Peut-on considérer Christine comme une icône de la féminité triomphant des obstacles imposés par des sociétés patriarcales ? En d’autres termes, les femmes d’aujourd’hui peuvent-elles s’identifier à la Reine Christine de Suède ?
A cette question la réponse est simple. Certainement pas. Car Christine que le dramaturge Marc Michel Bouchard a représentée sous les traits de « La reine garçon », une pièce donnée à Montréal en 2012, n’est en rien représentative du combat des femmes.
Contrairement aux suffragettes qui ont combattu pour donner à leur sexe le doit d’influer sur l’histoire, Christine n’était femme que par défaut. Son combat, strictement individuel, n’était en rien une lutte pour la cause de ses semblables. Femme de caractère et de grand savoir, être de passion, Christine n’a tout au long de sa vie, défendu qu’une cause : la sienne. Elle a revendiqué le droit à la liberté de choisir pour elle-même d’abord et, peut-être pourrait-on dire, pour elle exclusivement.
Elle n’en est pas moins une personnalité admirable par bien des aspects, à commencer par son choix de la tolérance religieuse en un siècle, le XVII°, où celle-ci n’était pas de mise. Reine à 6 ans d’un pays luthérien qui exclut tout autant le calvinisme que la religion catholique, Christine devenue adulte refuse de se laisser embrigader. Elle abjure la foi qu’on lui a imposée durant son enfance. Fait-elle le bon choix en prêtant allégeance à Rome ? A-t-elle connaissance de l’inquisition, des bûchers où sont sacrifiés indifféremment sages femmes, sorcières et scientifiques tenants de la pluralité des mondes ? Il n’en reste pas moins qu’elle refuse l’héritage, à tous les sens du terme : l’héritage d’une religion sévère et pesante en même temps que celui de la royauté. Ses errements, si errements il y a, n’excluent pas l’admiration que l’on peut ressentir pour son courage.
Le deuxième de ses choix, ou peut-être le premier en date et en importance, ne nous touche pas moins. Son amour pour la connaissance, sa volonté d’en savoir toujours plus, de fréquenter les grands esprits de son époque, de s’enrichir d’eux et de les aider de ses finances lorsque le besoin s’en fait sentir, ne peut que nous paraître remarquable.

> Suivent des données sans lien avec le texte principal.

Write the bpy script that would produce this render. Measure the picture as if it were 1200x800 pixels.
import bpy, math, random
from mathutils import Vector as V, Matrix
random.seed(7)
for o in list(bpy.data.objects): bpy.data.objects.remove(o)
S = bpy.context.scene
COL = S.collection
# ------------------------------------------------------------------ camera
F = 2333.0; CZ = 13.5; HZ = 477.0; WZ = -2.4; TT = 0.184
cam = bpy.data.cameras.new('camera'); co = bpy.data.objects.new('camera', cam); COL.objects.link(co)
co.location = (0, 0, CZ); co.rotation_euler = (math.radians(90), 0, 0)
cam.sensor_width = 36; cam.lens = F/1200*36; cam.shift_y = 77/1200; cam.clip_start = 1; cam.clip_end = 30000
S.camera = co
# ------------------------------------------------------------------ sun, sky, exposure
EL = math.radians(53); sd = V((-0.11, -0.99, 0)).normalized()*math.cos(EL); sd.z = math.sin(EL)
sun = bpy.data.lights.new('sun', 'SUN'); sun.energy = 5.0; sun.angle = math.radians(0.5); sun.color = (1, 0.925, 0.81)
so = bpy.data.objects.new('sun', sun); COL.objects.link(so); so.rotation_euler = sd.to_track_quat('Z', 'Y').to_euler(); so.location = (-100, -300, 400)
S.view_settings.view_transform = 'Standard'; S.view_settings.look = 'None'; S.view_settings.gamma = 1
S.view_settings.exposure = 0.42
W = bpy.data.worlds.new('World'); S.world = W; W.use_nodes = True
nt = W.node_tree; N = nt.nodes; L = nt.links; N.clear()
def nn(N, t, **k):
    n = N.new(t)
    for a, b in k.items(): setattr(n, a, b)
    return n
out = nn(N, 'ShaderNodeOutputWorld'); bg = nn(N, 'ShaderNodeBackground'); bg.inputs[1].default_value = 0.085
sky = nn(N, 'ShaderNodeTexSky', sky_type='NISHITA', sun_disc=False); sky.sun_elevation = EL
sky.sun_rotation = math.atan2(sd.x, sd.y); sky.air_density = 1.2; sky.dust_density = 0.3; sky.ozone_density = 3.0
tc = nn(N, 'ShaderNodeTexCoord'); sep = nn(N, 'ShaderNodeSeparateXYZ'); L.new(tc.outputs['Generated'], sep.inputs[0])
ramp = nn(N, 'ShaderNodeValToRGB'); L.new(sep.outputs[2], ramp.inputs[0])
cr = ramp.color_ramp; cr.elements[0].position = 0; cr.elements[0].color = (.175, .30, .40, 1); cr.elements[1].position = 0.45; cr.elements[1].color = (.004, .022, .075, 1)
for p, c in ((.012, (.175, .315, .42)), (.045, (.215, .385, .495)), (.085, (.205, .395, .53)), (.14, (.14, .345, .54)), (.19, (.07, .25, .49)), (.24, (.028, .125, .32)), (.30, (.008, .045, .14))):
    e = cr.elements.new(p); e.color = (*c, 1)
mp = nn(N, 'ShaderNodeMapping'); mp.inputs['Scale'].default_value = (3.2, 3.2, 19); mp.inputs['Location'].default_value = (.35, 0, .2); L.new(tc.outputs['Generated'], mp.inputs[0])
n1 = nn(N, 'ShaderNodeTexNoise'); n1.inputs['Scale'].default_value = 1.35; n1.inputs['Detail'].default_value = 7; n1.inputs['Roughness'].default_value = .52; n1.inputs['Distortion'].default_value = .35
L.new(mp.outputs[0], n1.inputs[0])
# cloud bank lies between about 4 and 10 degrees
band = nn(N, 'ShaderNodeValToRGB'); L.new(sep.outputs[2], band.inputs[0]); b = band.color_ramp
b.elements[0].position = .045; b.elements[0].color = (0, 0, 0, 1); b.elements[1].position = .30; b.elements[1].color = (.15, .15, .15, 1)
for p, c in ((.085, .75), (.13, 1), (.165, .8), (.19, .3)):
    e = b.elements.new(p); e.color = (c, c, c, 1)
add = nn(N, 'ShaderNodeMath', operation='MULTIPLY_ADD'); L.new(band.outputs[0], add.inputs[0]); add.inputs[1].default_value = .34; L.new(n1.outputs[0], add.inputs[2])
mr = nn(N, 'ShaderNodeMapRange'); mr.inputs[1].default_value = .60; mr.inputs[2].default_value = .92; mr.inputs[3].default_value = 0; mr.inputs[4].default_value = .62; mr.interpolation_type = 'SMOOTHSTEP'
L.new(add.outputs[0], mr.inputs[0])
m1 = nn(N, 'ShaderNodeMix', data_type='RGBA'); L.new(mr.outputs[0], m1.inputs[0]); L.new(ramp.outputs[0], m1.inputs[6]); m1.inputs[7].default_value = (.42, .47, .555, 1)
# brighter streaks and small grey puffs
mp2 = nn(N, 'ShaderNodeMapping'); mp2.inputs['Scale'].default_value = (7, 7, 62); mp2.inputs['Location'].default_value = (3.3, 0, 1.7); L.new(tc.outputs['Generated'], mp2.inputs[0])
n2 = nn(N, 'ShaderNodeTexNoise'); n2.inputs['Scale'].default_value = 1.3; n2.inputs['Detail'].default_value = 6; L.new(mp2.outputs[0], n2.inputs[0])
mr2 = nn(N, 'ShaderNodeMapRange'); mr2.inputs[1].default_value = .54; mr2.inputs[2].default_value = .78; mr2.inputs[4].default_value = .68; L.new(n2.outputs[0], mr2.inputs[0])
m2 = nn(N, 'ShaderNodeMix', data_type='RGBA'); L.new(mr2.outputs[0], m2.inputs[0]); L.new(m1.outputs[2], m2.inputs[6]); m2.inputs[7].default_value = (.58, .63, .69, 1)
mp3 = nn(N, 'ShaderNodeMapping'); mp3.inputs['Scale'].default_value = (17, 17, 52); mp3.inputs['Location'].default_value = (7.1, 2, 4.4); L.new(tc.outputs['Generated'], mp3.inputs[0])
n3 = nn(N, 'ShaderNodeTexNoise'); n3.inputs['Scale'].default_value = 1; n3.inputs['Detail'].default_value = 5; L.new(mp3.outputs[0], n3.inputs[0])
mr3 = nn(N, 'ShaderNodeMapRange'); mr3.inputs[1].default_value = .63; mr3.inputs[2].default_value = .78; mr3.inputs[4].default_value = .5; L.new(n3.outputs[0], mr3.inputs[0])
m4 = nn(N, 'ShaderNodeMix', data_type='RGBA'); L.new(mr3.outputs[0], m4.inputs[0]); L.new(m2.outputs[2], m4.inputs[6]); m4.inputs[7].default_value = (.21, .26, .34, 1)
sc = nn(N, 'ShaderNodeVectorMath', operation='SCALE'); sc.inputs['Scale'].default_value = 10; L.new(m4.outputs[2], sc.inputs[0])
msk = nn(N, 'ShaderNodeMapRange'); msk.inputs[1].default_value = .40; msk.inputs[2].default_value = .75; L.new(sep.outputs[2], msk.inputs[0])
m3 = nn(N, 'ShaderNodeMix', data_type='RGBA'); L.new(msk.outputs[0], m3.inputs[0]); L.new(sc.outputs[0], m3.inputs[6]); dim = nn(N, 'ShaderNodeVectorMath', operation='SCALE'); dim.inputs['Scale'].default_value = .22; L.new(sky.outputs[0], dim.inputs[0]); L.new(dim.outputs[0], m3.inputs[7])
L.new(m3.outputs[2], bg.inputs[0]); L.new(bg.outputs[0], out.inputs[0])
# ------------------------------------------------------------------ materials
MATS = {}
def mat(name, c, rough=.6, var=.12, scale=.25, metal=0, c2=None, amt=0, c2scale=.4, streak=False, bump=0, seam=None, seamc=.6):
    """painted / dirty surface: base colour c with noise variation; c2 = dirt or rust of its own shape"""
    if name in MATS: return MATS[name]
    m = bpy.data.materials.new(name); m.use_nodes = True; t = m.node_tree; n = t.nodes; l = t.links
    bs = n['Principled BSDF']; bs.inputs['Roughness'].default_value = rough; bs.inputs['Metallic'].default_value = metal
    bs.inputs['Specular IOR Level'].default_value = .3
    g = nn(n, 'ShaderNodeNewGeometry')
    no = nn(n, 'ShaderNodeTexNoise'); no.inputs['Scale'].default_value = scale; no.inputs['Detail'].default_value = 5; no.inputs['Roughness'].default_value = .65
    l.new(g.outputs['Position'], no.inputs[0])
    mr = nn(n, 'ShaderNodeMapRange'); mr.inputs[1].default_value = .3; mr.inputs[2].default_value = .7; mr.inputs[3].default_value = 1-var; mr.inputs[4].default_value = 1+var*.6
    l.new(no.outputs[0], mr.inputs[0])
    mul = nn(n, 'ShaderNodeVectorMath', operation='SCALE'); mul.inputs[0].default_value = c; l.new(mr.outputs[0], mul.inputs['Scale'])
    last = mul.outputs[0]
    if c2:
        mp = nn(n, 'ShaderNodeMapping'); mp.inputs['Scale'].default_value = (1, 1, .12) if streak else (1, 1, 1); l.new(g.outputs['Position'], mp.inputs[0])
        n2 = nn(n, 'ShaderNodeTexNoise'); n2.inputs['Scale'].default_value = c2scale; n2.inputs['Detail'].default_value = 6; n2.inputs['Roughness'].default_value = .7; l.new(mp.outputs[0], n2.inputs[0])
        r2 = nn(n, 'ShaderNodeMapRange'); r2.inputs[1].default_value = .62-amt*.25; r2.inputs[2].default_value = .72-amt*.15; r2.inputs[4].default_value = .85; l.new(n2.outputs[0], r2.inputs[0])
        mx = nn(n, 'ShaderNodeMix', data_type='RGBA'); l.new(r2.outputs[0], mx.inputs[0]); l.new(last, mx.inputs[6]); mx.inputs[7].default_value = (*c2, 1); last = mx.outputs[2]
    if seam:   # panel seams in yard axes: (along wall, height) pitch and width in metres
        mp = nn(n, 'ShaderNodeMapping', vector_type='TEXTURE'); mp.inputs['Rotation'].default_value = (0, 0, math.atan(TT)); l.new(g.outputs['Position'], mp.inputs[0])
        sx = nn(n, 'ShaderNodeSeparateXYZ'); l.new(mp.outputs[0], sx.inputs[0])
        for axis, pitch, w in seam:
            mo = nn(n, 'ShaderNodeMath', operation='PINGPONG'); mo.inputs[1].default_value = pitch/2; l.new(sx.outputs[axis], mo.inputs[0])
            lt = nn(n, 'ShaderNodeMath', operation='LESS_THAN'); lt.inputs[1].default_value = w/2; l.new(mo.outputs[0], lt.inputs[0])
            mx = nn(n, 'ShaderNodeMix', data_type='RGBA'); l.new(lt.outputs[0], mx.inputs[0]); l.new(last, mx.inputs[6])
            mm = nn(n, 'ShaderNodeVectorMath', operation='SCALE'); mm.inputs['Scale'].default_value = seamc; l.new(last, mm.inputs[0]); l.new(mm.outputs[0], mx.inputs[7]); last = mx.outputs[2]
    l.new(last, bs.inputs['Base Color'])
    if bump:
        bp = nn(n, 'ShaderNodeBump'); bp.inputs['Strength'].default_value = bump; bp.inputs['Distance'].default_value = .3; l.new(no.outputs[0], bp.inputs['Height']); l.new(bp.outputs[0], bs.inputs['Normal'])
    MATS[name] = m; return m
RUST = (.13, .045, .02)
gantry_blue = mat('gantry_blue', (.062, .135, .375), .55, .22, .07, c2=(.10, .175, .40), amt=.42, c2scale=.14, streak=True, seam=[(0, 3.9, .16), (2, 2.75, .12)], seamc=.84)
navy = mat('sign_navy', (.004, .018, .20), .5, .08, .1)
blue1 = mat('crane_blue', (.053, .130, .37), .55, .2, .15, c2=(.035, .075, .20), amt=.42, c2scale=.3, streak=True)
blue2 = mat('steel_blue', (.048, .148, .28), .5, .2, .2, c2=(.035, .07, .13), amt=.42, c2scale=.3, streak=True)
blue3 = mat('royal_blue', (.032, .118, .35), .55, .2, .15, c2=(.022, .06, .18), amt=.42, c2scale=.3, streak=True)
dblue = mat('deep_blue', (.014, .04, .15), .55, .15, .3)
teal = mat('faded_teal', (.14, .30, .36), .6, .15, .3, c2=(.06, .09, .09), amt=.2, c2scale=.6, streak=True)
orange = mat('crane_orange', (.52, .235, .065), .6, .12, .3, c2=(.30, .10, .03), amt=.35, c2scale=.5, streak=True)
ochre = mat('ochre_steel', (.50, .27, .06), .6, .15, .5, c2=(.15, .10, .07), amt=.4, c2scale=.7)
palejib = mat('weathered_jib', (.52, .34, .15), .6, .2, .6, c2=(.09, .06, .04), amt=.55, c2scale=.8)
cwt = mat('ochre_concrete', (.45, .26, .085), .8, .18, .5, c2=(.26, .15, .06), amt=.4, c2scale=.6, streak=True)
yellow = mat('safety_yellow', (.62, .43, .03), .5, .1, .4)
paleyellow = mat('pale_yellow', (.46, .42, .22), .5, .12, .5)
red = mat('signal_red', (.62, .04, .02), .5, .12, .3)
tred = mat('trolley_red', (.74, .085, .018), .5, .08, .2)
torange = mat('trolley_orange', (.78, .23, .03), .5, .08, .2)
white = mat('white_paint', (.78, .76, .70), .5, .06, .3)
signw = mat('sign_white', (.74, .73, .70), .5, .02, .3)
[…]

En somme, la reine Christine est à l‘image de chacun de nous. Même si cette européenne avant la lettre névrotique et irritante, fascinante par l’ampleur de ses qualités et de ses défauts, s’est montrée tout au long de sa vie excessive nous faisons nôtre sa volonté forcenée d’exister à la face du monde à une époque où les femmes les plus éminentes se devaient de faire profil bas. Féministe malgré elle, elle s’est revendiquée libre en un siècle où la liberté n’était pas acquise pour les hommes –on se souvient des libertins- et encore moins pour les femmes.
Aujourd’hui Christine de Suède, dans sa diversité et ses incohérences, reste d’actualité. Dans neuf pays d’Europe, des colloques, des conférences, des concerts ont évoqué, au cours de l’année 2016, sa mémoire . Toulouse n’a pas été en reste. L’association Christine de Suède l’Européenne a organisé une série de manifestations culturelles en son honneur et l’université Jean Jaurès a programmé pour mars 2017 un colloque qui permettra de découvrir d’autres facettes de cette femme exceptionnelle. En attendant mars, le public pourra la découvrir en décembre à l’Université de tous Ages de Montauban grâce à une conférence sur « Christine de Suède ou la passion du savoir ».
Un intérêt constituant une preuve de plus, s’il en était besoin, qu’on peut compter Christine dans la longue liste des femmes remarquables qui, d’Hypatie à Marie Curie -pour ne pas empiéter sur la riche histoire des XX° et XXI° siècles – ont su éclairer leur époque.